Que doit-on déduire de ces résultats ? Certes pas que la probabilité de la victoire de Macron serait de 77% (et encore moins 61%, mais je pense que personne n'est assez idiot pour avancer cette idée). Une interprétation correcte du résultat du sondage donne une probabilité largement supérieure à 99% [2. Si j'ai le courage, je donnerai ultérieurement les explications à propos de ce calcul.
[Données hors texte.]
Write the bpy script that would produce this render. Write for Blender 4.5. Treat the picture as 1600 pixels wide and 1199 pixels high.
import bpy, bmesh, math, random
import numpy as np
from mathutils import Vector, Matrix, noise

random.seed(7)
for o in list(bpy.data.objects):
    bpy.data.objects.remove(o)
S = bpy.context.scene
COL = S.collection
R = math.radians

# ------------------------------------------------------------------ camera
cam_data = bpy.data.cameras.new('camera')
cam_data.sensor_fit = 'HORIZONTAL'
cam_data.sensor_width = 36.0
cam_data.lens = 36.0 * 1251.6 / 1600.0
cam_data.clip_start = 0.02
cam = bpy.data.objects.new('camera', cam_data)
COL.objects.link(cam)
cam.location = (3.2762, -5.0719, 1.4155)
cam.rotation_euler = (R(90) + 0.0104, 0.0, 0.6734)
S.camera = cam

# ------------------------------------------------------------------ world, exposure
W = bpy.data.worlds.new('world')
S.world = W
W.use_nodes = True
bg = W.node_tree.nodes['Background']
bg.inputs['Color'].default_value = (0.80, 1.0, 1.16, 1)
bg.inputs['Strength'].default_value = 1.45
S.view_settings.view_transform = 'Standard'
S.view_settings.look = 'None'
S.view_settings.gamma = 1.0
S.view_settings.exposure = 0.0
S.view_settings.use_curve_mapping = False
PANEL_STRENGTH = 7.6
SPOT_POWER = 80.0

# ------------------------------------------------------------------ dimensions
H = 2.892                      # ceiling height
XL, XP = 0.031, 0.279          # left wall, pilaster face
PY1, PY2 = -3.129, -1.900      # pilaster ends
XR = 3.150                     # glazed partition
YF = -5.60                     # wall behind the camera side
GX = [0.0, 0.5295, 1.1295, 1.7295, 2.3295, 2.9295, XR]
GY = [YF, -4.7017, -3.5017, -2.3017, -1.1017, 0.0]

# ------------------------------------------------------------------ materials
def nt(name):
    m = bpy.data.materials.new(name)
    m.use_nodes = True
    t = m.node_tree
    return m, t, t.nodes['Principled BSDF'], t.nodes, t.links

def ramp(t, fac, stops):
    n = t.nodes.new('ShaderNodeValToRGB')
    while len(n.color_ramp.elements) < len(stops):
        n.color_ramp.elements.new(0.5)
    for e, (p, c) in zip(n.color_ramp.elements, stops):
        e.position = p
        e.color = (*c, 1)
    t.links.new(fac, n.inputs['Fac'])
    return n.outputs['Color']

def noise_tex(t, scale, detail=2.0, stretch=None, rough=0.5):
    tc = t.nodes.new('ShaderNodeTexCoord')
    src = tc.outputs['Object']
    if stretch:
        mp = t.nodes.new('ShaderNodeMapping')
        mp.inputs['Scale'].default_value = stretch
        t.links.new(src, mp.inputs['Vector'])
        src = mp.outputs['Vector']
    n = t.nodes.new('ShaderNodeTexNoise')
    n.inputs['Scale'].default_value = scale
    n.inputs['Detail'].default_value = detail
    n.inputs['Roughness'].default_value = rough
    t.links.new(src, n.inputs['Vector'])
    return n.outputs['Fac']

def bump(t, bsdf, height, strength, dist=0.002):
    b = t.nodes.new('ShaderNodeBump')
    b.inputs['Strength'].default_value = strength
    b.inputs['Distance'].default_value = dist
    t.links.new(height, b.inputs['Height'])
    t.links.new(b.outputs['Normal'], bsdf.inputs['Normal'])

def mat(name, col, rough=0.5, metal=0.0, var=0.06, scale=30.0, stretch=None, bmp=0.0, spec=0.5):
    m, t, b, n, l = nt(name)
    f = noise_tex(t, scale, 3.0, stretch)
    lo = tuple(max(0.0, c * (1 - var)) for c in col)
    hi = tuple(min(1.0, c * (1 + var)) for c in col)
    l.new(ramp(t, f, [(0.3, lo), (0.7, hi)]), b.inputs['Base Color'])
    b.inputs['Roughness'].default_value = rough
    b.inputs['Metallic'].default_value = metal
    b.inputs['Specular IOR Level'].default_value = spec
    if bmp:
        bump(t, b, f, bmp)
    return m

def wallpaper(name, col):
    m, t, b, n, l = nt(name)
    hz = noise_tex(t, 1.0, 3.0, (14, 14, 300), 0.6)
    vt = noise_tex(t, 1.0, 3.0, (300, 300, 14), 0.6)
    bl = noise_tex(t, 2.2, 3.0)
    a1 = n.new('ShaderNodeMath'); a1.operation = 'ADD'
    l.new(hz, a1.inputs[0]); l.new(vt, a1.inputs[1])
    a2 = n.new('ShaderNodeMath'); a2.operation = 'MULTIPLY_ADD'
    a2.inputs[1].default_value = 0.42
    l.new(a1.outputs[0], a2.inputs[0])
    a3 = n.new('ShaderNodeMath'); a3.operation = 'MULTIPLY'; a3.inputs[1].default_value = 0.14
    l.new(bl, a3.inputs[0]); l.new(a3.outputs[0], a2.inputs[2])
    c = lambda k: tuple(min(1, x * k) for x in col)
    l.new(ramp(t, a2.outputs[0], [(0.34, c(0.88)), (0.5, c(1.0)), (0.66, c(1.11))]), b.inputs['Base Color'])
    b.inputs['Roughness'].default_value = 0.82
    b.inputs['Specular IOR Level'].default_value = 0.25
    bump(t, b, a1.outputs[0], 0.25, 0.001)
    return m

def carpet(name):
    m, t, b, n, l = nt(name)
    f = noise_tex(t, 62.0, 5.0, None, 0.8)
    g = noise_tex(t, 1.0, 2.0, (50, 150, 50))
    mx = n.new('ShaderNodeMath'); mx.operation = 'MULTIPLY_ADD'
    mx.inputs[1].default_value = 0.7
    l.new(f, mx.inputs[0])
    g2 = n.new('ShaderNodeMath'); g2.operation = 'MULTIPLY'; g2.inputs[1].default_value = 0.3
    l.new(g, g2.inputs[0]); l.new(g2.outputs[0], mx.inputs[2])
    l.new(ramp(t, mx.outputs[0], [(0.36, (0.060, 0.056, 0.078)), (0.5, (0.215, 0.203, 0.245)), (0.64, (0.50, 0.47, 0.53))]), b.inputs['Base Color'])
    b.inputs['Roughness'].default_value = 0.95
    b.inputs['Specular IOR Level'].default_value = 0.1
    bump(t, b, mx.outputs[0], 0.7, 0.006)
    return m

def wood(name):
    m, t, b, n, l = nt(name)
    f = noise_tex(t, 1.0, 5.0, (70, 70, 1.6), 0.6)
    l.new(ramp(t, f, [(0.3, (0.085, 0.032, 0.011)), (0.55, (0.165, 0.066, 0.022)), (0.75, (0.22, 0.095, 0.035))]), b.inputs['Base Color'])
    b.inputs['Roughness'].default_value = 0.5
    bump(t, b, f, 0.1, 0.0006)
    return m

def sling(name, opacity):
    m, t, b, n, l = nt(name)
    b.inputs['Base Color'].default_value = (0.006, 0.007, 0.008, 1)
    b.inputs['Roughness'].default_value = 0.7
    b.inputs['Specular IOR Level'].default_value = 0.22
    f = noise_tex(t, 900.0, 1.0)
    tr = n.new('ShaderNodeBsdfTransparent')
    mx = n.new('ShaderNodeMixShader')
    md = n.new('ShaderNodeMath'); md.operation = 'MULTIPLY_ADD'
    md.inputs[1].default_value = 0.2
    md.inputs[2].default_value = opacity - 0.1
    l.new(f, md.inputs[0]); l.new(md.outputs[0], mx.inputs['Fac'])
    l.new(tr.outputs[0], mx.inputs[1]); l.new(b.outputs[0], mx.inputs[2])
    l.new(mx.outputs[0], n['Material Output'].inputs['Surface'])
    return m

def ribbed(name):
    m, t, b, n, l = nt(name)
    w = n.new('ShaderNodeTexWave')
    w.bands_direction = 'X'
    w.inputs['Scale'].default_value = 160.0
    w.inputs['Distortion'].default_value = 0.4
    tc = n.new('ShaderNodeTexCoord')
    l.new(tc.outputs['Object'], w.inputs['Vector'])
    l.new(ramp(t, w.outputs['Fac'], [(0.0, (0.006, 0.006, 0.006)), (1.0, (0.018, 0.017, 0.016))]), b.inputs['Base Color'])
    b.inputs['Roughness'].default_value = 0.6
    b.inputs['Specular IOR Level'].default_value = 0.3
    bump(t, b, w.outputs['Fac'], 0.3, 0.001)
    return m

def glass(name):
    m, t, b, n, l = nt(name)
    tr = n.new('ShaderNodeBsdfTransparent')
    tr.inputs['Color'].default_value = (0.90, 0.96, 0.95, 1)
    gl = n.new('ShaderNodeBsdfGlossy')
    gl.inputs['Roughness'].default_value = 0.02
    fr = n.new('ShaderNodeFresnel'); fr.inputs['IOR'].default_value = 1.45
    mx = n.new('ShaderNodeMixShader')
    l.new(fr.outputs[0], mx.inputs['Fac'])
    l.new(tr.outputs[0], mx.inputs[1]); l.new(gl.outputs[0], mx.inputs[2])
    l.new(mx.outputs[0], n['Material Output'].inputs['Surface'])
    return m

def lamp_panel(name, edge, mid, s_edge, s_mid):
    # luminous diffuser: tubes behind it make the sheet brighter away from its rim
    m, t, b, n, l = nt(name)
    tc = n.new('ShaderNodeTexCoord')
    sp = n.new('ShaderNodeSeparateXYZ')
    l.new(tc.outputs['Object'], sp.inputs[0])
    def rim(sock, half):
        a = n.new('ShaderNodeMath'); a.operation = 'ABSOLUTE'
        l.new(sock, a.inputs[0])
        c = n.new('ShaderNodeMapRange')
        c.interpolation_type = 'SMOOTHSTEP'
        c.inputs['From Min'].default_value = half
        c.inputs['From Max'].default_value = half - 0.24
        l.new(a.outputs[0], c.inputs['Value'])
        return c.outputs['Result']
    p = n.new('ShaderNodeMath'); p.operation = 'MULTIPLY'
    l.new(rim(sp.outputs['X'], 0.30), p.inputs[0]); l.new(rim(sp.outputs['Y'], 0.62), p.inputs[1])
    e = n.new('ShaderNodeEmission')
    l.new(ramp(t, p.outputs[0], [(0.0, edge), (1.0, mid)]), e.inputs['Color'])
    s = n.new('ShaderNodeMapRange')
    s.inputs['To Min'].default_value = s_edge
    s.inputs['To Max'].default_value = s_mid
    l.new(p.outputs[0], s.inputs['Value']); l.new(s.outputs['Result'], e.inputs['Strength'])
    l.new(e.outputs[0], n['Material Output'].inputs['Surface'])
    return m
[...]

Notons que je ne mentionne pas ici les intervalles de confiance, tout simplement parce que je n'ai pas défini rigoureusement ce que j'appelle les $p_i$. Tout ceci est assez subtil, mais le résultat donné dans le texte suffira pour aujourd'hui. ]. Et que doit-on déduire des réponses à la seconde question ? Tout simplement que l'hypothèse de la sagesse populaire est, dans ce cas précis, une vaste blague, et que nombreux sont ceux qui ne savent pas détacher leurs souhaits de leur analyse de la réalité.

Ceci nous amène à la seconde méthode, l'analyse des comportements. Si de nombreuses personnes souhaitent parier sur une issue donnée, c'est sans doute que cette issue est relativement probable, les gens étant censés penser de façon rationnelle quand leur argent est concerné. Et pourtant, les biais évoqués au paragraphe précédent pèsent certainement encore très fort dans la balance, et tout porte à croire que les comportements des parieurs sont tout sauf rationnels, du moins dans certaines circonstances. J'en veux pour preuve la valeur anormalement haute du coefficient $c_i$ attribué à la victoire de monsieur Macron, et qui conduit à un $$\delta_{\textrm{Macron}} = 1.14 - \frac{1}{0,999} = 0,14 > 0 \, . $$Non seulement le résultat n'est pas négatif, mais il est relativement élevé ! J'avoue ne pas bien comprendre comment les sites de paris en ligne ont pu surestimer de façon aussi flagrante le coefficient $c_\textrm{Macron}$, et j'imagine que les quelques effets mentionnés ci-dessus sont en grande partie responsables. Toujours est-il que cette erreur d'appréciation ouvre des opportunités inespérées de retourner les méthodes des casinos en votre faveur... Nous en reparlerons.